Liputan6.com, Jakarta - Pengesahan Rancangan Undang-undang (RUU) Kelautan menjadi UU pada Sidang Paripurna DPR ke-10 menjadi tonggak sejarah baru dalam pengelolaan laut di Indonesia. UU Kelautan ini merupakan yang pertama kalinya setelah 69 tahun Indonesia merdeka.
Menurut Menteri Kelautan dan Perikanan, Sharif C Sutardjo mengungkapkan UU Kelautan ini adalah produk hukum pertama yang dihasilkan DPR bersama pemerintah dan DPD RI.
"Ini pertama kalinya Indonesia punya UU Kelautan setelah Indonesia merdeka selama 69 tahun," tegas dia dalam Sidang Paripurna di Gedung DPR, Jakarta, yang ditulis Selasa (30/9/2014).
Hal ini, kata Sharif, merupakan langkah maju bangsa Indonesia sekaligus menandai dimulainya kebangkitan Indonesia sebagai bangsa bahari yang tengah bercita-cita menjadi negara maritim.
UU Kelautan, sambung Sharif, menjadi payung hukum untuk mengatur pemanfaatan laut secara komprehensif dan terintegrasi.

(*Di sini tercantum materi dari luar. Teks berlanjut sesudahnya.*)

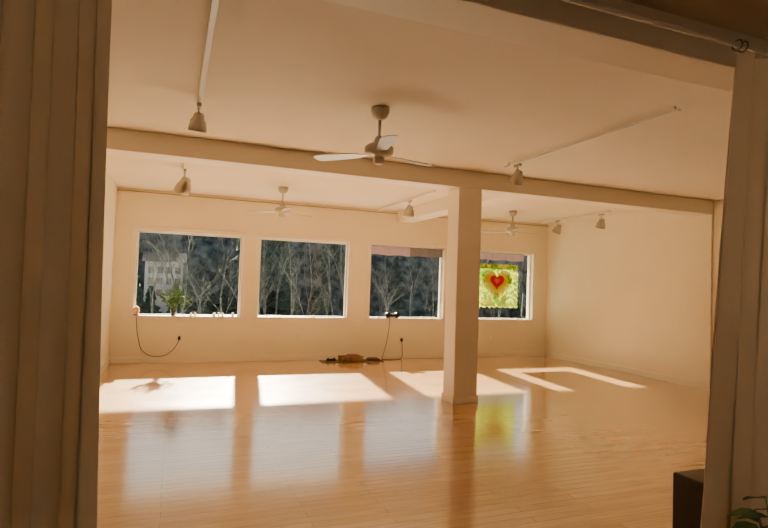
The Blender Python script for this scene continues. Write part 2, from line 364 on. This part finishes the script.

Kehadirannya semakin mempertegas keterpaduan kebijakan dan peraturan yang ada, sehingga pembangunan berkelanjutan dapat terlaksana secara nyata.
"UU Kelautan sangat diperlukan agar kebijakan nasional pengelolaan laut terintegrasi. UU ini tidak tumpang tindih dengan peraturan yang sudah ada," tambah dia.
Pentingnya UU Kelautan bagi Indonesia, dia menyebut, pertama, Indonesia merupakan penggagas konsepsi negara kepulauan berciri nusantara. Deklarasi Djuanda 1957 adalah tonggak sejarah pertama perjuangan diplomasi menuju pengaduan Indonesia.
Kedua, UU ini mendesak dimiliki Indonesia karena negara ini sebagai negara kepulauan terbesar di dunia yang mengandung potensi ekonomi, keanekaragaman hayati dan budaya bahari. "Potensi ekonomi kelautan Indonesia ditaksir mencapai US$ 1,2 triliun per tahun," ujar Sharif.